I'm posting this here for the expediency of containing my reviews to one thread and at the risk of polluting this one with HBO talk.

Was it a perfect movie? Absolutely not. Did it quell all of the unresolved emotions Deadwood fans had towards the show? Hardly. But it did tie up the loose ends from season three in such a way that it bumps the series up to number two on my all time list ahead of Sopranos and behind The Wire.

Ian McShane and Robin Weigert are tremendous. Neither has lost a step. Timothy Olyphant put in his best career performance, elevating the Seth Bullock character beyond the short fused lawman he was on the series.

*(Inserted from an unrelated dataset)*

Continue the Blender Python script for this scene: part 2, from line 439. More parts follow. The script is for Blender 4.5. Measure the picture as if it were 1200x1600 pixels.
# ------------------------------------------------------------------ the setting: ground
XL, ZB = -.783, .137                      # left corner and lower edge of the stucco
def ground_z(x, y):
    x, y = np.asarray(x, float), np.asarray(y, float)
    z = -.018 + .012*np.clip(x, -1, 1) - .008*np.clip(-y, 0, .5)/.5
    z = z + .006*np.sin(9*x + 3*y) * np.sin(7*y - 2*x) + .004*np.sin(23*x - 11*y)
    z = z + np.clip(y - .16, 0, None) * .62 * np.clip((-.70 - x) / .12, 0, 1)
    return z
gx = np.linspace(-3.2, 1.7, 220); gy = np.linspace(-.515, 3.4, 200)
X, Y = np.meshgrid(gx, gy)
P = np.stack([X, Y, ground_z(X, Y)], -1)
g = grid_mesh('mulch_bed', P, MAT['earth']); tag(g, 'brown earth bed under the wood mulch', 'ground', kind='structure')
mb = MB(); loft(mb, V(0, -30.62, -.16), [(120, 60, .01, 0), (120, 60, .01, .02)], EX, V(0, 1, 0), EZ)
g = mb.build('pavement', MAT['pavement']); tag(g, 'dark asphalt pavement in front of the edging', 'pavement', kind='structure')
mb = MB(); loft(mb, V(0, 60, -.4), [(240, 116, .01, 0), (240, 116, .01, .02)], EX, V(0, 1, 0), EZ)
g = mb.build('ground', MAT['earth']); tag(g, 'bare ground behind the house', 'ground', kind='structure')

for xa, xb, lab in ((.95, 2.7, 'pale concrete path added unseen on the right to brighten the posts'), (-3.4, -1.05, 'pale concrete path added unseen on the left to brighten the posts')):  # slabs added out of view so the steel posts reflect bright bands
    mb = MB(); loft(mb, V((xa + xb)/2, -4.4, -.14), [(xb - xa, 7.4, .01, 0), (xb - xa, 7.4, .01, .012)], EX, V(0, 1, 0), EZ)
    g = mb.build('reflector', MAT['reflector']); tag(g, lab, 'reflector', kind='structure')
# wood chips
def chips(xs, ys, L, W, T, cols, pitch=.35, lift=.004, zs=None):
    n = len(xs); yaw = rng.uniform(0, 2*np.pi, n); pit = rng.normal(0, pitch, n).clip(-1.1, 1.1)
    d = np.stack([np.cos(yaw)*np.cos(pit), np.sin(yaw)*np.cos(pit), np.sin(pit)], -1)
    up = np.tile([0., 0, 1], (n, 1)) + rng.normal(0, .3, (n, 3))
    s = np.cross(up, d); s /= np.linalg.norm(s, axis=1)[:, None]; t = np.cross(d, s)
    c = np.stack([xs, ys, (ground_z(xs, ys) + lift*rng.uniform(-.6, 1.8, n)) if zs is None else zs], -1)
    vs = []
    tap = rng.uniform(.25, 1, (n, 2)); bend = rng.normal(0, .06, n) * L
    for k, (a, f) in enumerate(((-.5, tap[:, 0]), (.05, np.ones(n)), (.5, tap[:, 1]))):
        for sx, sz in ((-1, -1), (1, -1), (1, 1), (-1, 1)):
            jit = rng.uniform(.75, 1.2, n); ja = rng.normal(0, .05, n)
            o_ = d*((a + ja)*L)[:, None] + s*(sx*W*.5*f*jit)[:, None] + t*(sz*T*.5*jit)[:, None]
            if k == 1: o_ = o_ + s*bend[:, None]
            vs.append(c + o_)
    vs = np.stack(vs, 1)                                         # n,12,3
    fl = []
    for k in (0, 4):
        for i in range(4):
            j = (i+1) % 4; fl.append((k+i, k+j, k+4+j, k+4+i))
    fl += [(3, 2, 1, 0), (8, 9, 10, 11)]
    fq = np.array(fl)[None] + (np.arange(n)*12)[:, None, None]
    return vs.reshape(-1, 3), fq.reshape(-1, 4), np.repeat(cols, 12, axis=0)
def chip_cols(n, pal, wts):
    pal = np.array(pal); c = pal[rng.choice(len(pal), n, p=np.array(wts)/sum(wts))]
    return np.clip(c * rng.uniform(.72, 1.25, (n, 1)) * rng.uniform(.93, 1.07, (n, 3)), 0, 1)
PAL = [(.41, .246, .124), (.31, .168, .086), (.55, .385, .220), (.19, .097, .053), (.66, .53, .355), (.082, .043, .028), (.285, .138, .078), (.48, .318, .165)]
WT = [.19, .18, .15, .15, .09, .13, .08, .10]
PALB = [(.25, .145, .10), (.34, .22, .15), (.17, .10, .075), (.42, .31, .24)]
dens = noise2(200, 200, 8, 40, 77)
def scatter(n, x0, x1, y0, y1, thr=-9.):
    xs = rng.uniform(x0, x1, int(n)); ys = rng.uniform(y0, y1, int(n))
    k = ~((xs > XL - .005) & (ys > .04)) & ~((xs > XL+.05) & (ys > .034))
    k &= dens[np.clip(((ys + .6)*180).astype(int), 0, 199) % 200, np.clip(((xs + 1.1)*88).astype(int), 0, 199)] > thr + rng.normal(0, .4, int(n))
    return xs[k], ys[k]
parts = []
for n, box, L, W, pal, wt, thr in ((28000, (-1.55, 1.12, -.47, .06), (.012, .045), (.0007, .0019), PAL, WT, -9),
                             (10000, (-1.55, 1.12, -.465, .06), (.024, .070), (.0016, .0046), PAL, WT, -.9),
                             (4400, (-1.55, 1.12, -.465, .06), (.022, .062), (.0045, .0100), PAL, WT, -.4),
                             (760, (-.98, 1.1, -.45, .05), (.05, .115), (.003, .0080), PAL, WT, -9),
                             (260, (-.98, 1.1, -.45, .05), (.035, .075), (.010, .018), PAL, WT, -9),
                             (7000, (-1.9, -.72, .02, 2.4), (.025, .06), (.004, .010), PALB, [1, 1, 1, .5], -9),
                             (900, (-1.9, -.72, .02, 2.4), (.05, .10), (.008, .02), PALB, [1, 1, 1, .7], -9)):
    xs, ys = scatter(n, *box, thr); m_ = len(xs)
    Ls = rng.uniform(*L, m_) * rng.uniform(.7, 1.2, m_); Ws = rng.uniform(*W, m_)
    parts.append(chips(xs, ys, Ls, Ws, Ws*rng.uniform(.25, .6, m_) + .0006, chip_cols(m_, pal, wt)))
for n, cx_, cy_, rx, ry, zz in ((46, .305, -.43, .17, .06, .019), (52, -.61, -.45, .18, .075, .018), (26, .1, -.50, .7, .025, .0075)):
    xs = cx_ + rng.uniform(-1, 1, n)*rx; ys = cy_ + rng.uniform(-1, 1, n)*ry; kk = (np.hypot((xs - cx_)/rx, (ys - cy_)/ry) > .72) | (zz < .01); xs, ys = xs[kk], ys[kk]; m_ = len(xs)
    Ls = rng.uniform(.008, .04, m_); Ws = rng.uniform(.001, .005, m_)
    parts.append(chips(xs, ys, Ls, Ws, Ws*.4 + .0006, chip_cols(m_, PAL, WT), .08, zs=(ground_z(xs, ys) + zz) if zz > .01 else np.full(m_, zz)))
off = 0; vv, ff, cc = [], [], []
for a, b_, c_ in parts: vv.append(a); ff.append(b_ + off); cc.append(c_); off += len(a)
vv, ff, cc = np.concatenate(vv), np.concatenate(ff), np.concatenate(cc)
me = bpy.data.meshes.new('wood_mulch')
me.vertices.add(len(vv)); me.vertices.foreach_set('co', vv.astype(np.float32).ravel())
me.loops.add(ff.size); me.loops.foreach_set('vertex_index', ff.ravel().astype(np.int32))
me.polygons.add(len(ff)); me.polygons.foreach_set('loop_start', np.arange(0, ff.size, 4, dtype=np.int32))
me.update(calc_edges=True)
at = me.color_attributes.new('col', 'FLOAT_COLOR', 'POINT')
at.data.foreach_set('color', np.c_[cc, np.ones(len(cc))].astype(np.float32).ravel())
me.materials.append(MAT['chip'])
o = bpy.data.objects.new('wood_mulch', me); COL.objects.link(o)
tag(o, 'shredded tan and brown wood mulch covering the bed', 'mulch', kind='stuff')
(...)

There was simply too much to fit in a standard movie run-time. Side plots don't get the attention they deserve and feel forced as a result. Even still, there are enough one liners and obscene retorts to make the original run proud. For all David Milch has lost due to his tragic illness, great character dialogue remains unfazed. He did most of the characters proper justice. Everyone got the endings they deserved, even if they didn't have enough time for proper resolution.

In the end, it's impossible to base my thoughts of Deadwood: The Movie on anything quantifiable. I'm too attached to the series to remain objective. I very much enjoyed it though based on things I can't convey. It's a mood, a feeling, an atmosphere that brought me back thirteen years. Leviathan fucking smiles.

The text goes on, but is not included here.